The perimeter of an equilateral triangle is 7 inches more than the perimeter of a square,and the side of the triangle is 5 inches longer than the side of square.Find the side of the triangle.

Let triangle side length be T and square side length be S.

3T = 4S + 7
T = S + 5

4T = 4S + 20

Subtract the first equation from the last to get T

To find the side of the equilateral triangle, we need to set up equations based on the given information and solve them step-by-step. Let's begin:

Let's assume the side length of the square is "x" inches.
Since the side of the triangle is 5 inches longer than the side of the square, the side length of the triangle would be "x + 5" inches.

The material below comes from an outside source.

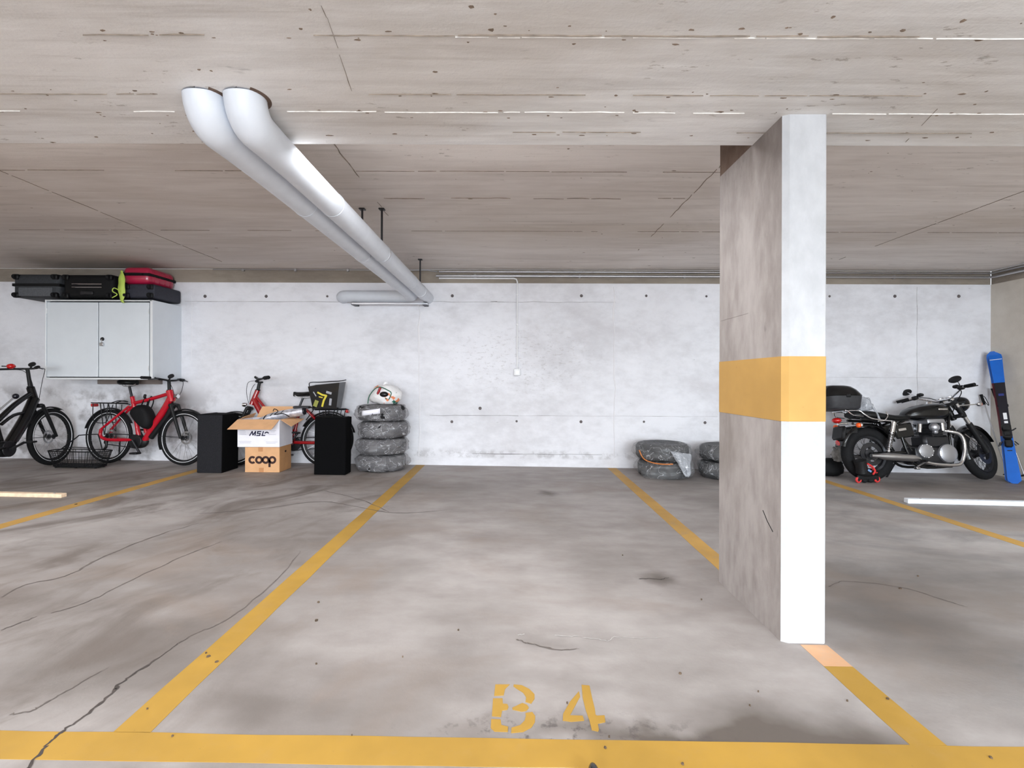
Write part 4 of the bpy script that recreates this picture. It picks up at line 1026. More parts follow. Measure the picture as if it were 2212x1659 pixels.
    if P.get('rack', True):
        rk = MB(); z = P.get('rackz', .775)
        for y in (-1, 1):
            rk.tube([(-.24, y * .05, z), (.20, y * .05, z - .005)], .007, 8)
            rk.tube([(-.10, y * .055, z), (.01, y * .075, R + .02)], .006, 8); rk.tube([(.02, y * .055, z), (.015, y * .075, R + .02)], .006, 8)
            rk.tube(smooth_path([(-.19, y * .07, z - .01), (-.16, y * .085, z - .20), (-.10, y * .09, z - .25), (.03, y * .09, z - .25), (.07, y * .085, z - .18), (.10, y * .06, z - .02)], 4), .005, 6)
        for x in (-.24, -.12, 0, .12, .20): rk.tube([(x, -.05, z), (x, .05, z)], .006, 8)
        rk.tube([(.20, 0, z - .005), (.29, 0, st[1] - .10)], .006, 8)
        rk = rk.build('rack', PLASB, t)
        MB().box((-.245, 0, z - .03), (.03, .09, .04), .008).build('tail_lamp', REDL, t)
        MB().tube(smooth_path([(.05, -.03, z + .005), (.15, -.03, z + .03), (.24, -.01, z + .02), (.24, .01, z + .02), (.15, .03, z + .03), (.05, .03, z + .005)], 4), .006, 6).build('rack_clip', PLASB, rk)
    if P.get('lamp', True):
        lx, lz = P.get('lamp_at', (hb_[0] + .06, hb_[1] + .07))
        hl = MB(S).lathe([(0, .0), (.026, .0), (.030, .02), (.024, .045), (0, .055)], Matrix.Translation((lx + .02, 0, lz)) @ Matrix.Rotation(-PI / 2, 4, 'Y'), 16).tube([(hb_[0] + .02, 0, hb_[1] - .02), (lx, 0, lz - .02)], .006, 8).build('head_lamp', CHROME, t)
    MB().tube([(.10, .06, .30), (-.02, .17, g + .01 - math.tan(lean) * .17)], .010, 8).box((-.022, .175, .012 - math.tan(lean) * .17), (.045, .022, .014), .004).build('kickstand', DARKST, t)
    return t, S

rf = on_floor(230, 1000)
rx = at(230, 1000, 6.36)
rear_p = Vector((rx.x, 6.38, fz(rx.x))); front_x = at(410, 1000, 6.22).x
hd = math.atan2(6.20 - 6.38, front_x - rx.x)
red_tubes = [([(.313, .86), (.36, .70), (.44, .34)], .026), ([(.345, .775), (.60, .835), (.86, .905)], .023), ([(.885, .85), (.78, .67), (.63, .45)], .045), ([(.64, .48), (.58, .37), (.53, .30)], .040),
             ([(.385, .60), (.45, .52), (.52, .48), (.545, .40)], .022), ([(.345, .79), (.33, .73), (.26, .68)], .018)]
rb_, _ = bike('e_bicycle', 'red electric bicycle with rear rack parked under the wall cabinet', rear_p, hd, math.radians(-3), dict(frame=REDP, tubes=red_tubes, wb=1.10, battery=[(.935, .78), (.84, .61), (.62, .34)], hr=.042, crank=-.95))
# bag hung over its top tube
bagt = thing('frame_bag', 'black drawstring bag hanging from the top tube of the red electric bicycle', 'bag', rear_p, (math.radians(-3), 0, hd))
mb = MB(); prof = [(.355, .665), (.42, .72), (.47, .755), (.575, .755), (.64, .67), (.675, .59), (.685, .50), (.62, .44), (.545, .475), (.46, .555)]
n_ = len(prof); cxm = Vector((.53, .60))
vs, fs = [], []
for j, (yy, sc) in enumerate(((-.095, .75), (-.065, 1.0), (-.0, 1.06), (.055, 1.0), (.075, .75))):
    for x, z in prof: vs.append((cxm.x + (x - cxm.x) * sc, yy - .035, cxm.y + (z - cxm.y) * sc))
for j in range(4):
    for k in range(n_): l = (k + 1) % n_; fs.append((j * n_ + k, j * n_ + l, j * n_ + n_ + l, j * n_ + n_ + k))
fs += [tuple(range(n_)), tuple(4 * n_ + k for k in range(n_ - 1, -1, -1))]
bo = mb.add(vs, fs).build('bag_body', BLACKM, bagt, angle=80)
sbm = bo.modifiers.new('round', 'SUBSURF'); sbm.levels = 1; sbm.render_levels = 1
MB().tube(smooth_path([(.48, -.035, .70), (.50, -.03, .78), (.51, .0, .845), (.515, .03, .78), (.50, 0, .70)], 4), .008, 6).tube(smooth_path([(.585, -.035, .69), (.59, -.03, .78), (.595, 0, .865), (.60, .03, .80), (.59, 0, .69)], 4), .008, 6).build('strap', BLACKM, bagt)
MB().box((.50, 0, .868), (.03, .03, .05), .008, Matrix.Rotation(.2, 4, 'Y')).build('buckle', PLASB, bagt)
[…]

The perimeter of a square is calculated by multiplying the side length by 4. Therefore, the perimeter of the square would be 4x inches.

The perimeter of an equilateral triangle is calculated by multiplying the side length by 3. So, the perimeter of the triangle would be 3(x + 5) inches.

The problem states that the perimeter of the equilateral triangle is 7 inches more than the perimeter of the square. So, we can set up the equation:

3(x + 5) = 4x + 7

Now, let's solve the equation step-by-step:

1. Distribute the 3 to (x + 5):

3x + 15 = 4x + 7

2. Move all the variables (terms with "x") to one side of the equation and the constants to the other side:

3x - 4x = 7 - 15

Simplify:

-x = -8

3. Divide both sides of the equation by -1 to solve for "x":

x = 8

Therefore, the side length of the square is 8 inches.

To find the side length of the equilateral triangle:

x + 5 = 8 + 5 = 13

Therefore, the side length of the equilateral triangle is 13 inches.